Technology was supposed to help man, but it’s taken on a Mr Hyde role of hindrance instead

"It has become appallingly obvious that our technology has exceeded our humanity.” They attribute those words to Albert Einstein. Whether he said them or not, the words have never rung truer. Not if the latest reports are to be believed. Apparently, the price of gaining easy access to a young girl in India is `50, if she’s average looking; Rs 500, if she’s “beautiful”. Who decides the figure? The people running phone recharge outlets in Uttar Pradesh, we’re told.

Back in 2012, Chief Minister Akhilesh Yadav set up 1090, a 24x7 toll-free helpline for any girl in the state to call for help if she was feeling threatened. To give the helpline extra teeth, the CM got IG Navniet Sekhere to manage the project.

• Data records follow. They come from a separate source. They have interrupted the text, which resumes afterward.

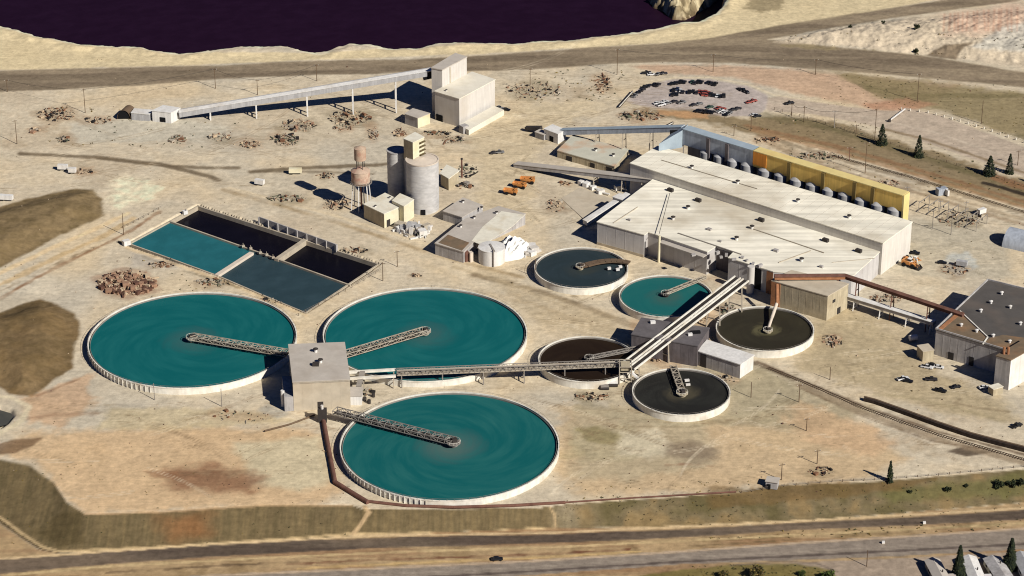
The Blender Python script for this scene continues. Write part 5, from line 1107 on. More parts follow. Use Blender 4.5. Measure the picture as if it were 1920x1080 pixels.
# ------------------------------------------------------------------ vehicles
def loft(mb, secs):
    n = len(secs[0]); o = [p for s in secs for p in s]; fs = []
    for k in range(len(secs) - 1):
        for i in range(n): fs.append((k * n + i, k * n + (i + 1) % n, (k + 1) * n + (i + 1) % n, (k + 1) * n + i))
    fs += [tuple(reversed(range(n))), tuple(range((len(secs) - 1) * n, len(secs) * n))]
    return mb.add(o, fs)
def make_car(kind, paint, name, label, cat):
    r = thing(name, label, cat, (0, 0, 0)); W = .92 if kind == 'car' else 1.0
    prof = {'car': [(-2.3, .75), (-2.2, .95), (-1.2, 1.0), (1.1, .95), (2.2, .8), (2.3, .6)], 'pickup': [(-2.7, .95), (-2.65, 1.05), (-1.0, 1.08), (1.3, 1.1), (2.6, 1.0), (2.7, .7)]}[kind]
    b = MB(); loft(b, [[(x, -W, .35), (x, -W - .03, h * .7), (x, -W * .93, h), (x, W * .93, h), (x, W + .03, h * .7), (x, W, .35)] for x, h in prof]); b.build('body', paint, r)
    top = {'car': [(-1.75, .98, .8), (-1.15, 1.45, .68), (.25, 1.47, .66), (1.1, .96, .78)], 'pickup': [(-.75, 1.1, .9), (-.6, 1.75, .78), (.55, 1.78, .78), (1.25, 1.1, .88)]}[kind]
    c = MB(); loft(c, [[(x, -w, .9), (x, -w, h), (x, w, h), (x, w, .9)] for x, h, w in top]); c.build('glasshouse', 'glass', r)
    rf = MB(); x0, x1 = top[1][0], top[2][0]; rf.box(((x0 + x1) / 2, 0, top[1][1] + .03), (x1 - x0, 1.3, .06)); rf.build('roof', paint, r)
    if kind == 'pickup': MB().box((-1.75, 0, 1.07), (1.5, 1.5, .08)).build('load_bed', 'black', r)
    for sx in (-1.4, 1.4):
        for sy in (-W, W): MB().tube((sx, sy - .1, .34), (sx, sy + .1, .34), .34, n=10).build('wheel', 'tyre', r)
    return r
PAINTS = {'black': (30, 30, 34), 'dark': (54, 50, 52), 'red': (164, 82, 70), 'white': (226, 224, 220), 'grey': (130, 128, 126), 'blue': (48, 60, 88), 'green': (60, 84, 72)}
for k, v in PAINTS.items(): M['paint_' + k] = mat('paint_' + k, v, .05, .5, .35, spec=.5)
protos = {}
def put_vehicle(px, py, kind, paint, ang, label, group, sc=1.0):
    key = (kind, paint); p = GG(px, py)
    if key not in protos:
        r = make_car(kind, 'paint_' + paint, 'parked_car' if kind == 'car' else 'pickup_truck', label, 'car' if kind == 'car' else 'pickup'); protos[key] = r
        r.location = p; r.rotation_euler = (0, 0, ang); r.scale = (sc, sc, sc); r['group'] = group
    else: dup(protos[key], p, ang, (sc, sc, sc), label, group)
ORD = ['first', 'second', 'third', 'fourth', 'fifth', 'sixth', 'seventh', 'eighth', 'ninth', 'tenth', 'eleventh', 'twelfth']
CARG = 'cars in the oval car park'
ROWS = [('left arc', [(1190, 181, 'grey'), (1195, 176, 'black'), (1200, 173, 'black'), (1205, 170, 'dark'), (1208, 165, 'black'), (1213, 163, 'black'), (1218, 162, 'dark'), (1227, 159.5, 'black'), (1233, 161, 'dark')], 1.0),
        ('top row', [(1259, 158, 'black'), (1265, 157, 'black'), (1270, 156.5, 'dark'), (1276, 155, 'black'), (1283, 155.5, 'black'), (1298, 154.5, 'green'), (1303, 157, 'dark'), (1309, 155, 'black'), (1315, 155.5, 'black'), (1328, 156, 'black'), (1334, 157.5, 'dark'), (1341, 159, 'black')], 1.25),
        ('right arc', [(1387, 169, 'black'), (1394, 171, 'black'), (1400, 174, 'dark')], 2.0),
        ('upper middle row', [(1263, 170.5, 'black'), (1270, 168, 'blue'), (1276, 171, 'white'), (1280, 174, 'dark'), (1292, 174, 'black'), (1299, 172.5, 'black'), (1306, 175, 'dark'), (1311, 173, 'red'), (1317, 175, 'red'), (1323, 173.5, 'red'), (1329, 176, 'red')], 1.4),
        ('lower middle row', [(1262, 178.5, 'dark'), (1269, 178, 'black'), (1318, 178, 'red'), (1325, 179, 'red'), (1332, 178.5, 'dark'), (1338, 180, 'black'), (1345, 181, 'white'), (1350, 182, 'black'), (1357, 181, 'dark')], 1.4),
        ('sparse centre row', [(1232, 195, 'white'), (1240, 198, 'white'), (1246, 192, 'white'), (1252, 195, 'grey'), (1264, 192, 'dark'), (1278, 193.5, 'grey'), (1301, 198, 'dark'), (1311, 196, 'grey'), (1331, 202, 'green')], .5),
        ('bottom row', [(1308, 209, 'black'), (1315, 209.5, 'dark'), (1323, 211, 'black'), (1330, 211.5, 'black'), (1336, 212, 'black'), (1347, 204, 'red'), (1350, 210, 'white'), (1355, 206, 'red'), (1358, 212, 'white'), (1362, 216, 'black'), (1367, 214, 'grey')], .9),
        ('lower right end', [(1375, 207, 'black'), (1383, 205, 'dark'), (1405, 193, 'red'), (1411, 191, 'red'), (1414, 217, 'white'), (1420, 219, 'black')], .4)]
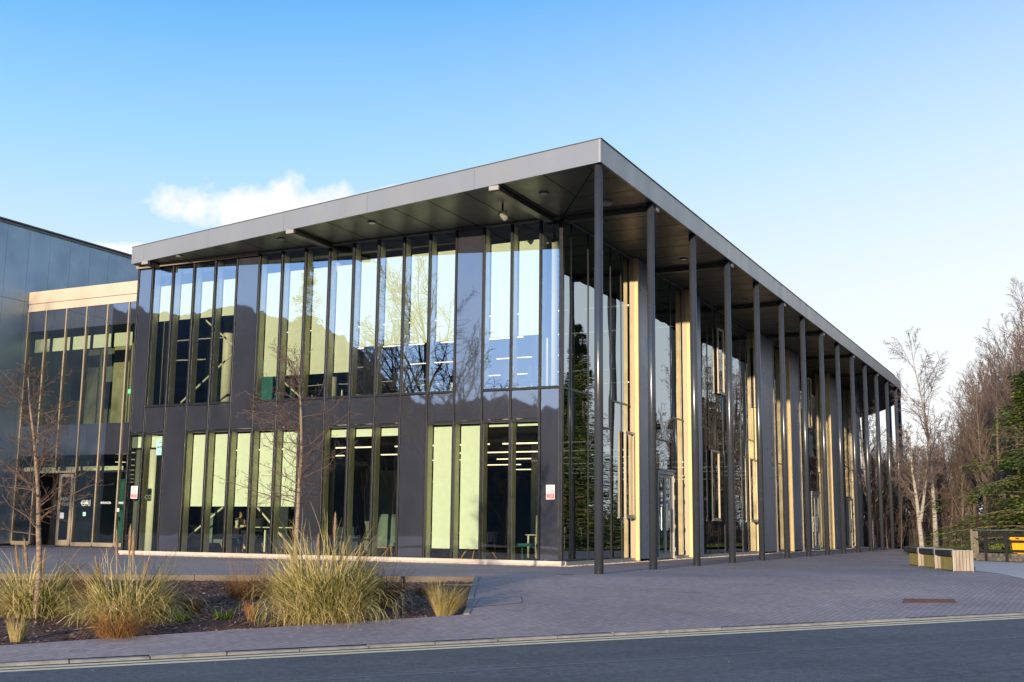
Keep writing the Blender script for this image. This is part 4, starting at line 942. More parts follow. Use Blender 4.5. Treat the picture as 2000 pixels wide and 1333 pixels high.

But even the supercop—who reduced the kidnapping rates in Western UP by over 95 per cent and who’s believed to have some 50 encounters in his kitty—probably didn’t expect to encounter so many unsavoury, unsolicited callers.

And yet, that’s exactly what he got: 5,82,854 of the 6,61,129 total complaints received on 1090 till December 2016 were related to harassment over the phone. The scariest part? Many of the “mujhse dosti karoge” callers got the numbers from the outlets where the girls recharge their pre-paid mobile phones. Apparently, the outlet owners save the numbers they give out to women and pass them on to anyone willing to pay their price. The exact price is determined by the girl’s “beauty”, gauged from the photographs that have to be provided by anyone looking for a mobile connection.  

Has the 21st century turned us into a tool of our tools? Technology was supposed to help man, but it’s taken on a Mr Hyde role of hindrance instead. Harassment has become a common part of life, both online and offline. Young colleagues complain about strange men getting access to their numbers and WhatsApp pictures and sending them seedy messages. A niece tells me of a boy in her college who periodically downloads the FB pictures of his female classmates, and posts them on his own page, with disgusting comments about their physical attributes. When the complaints get too much for him to handle, he deletes the posts and sits tight for a bit before starting the process all over again.

There are two things that puzzle me in cases like these. In the case of the student, how do the college authorities and/or the parents—his own as well as the girls’—let him get away with it? Two, what does he, and his tribe (which includes the UP men selling and buying the phone numbers), get out of harassing the girls? None of them can possibly believe that the women will respond favourably to their unsolicited advances.
Are they influenced by films where the he-man gets the woman in the end? Or do they do it just because they can? Is it a power game; a way to keep women scared and subordinate? Are they out to devalue a woman’s role in society by reducing her to a body or a face?
There was a time not too long ago when that worked, when women blamed themselves, believing that something in their dress or manner attracted unwanted attention.
Fortunately, that woman is fast disappearing. Mister Romeo had better follow suit.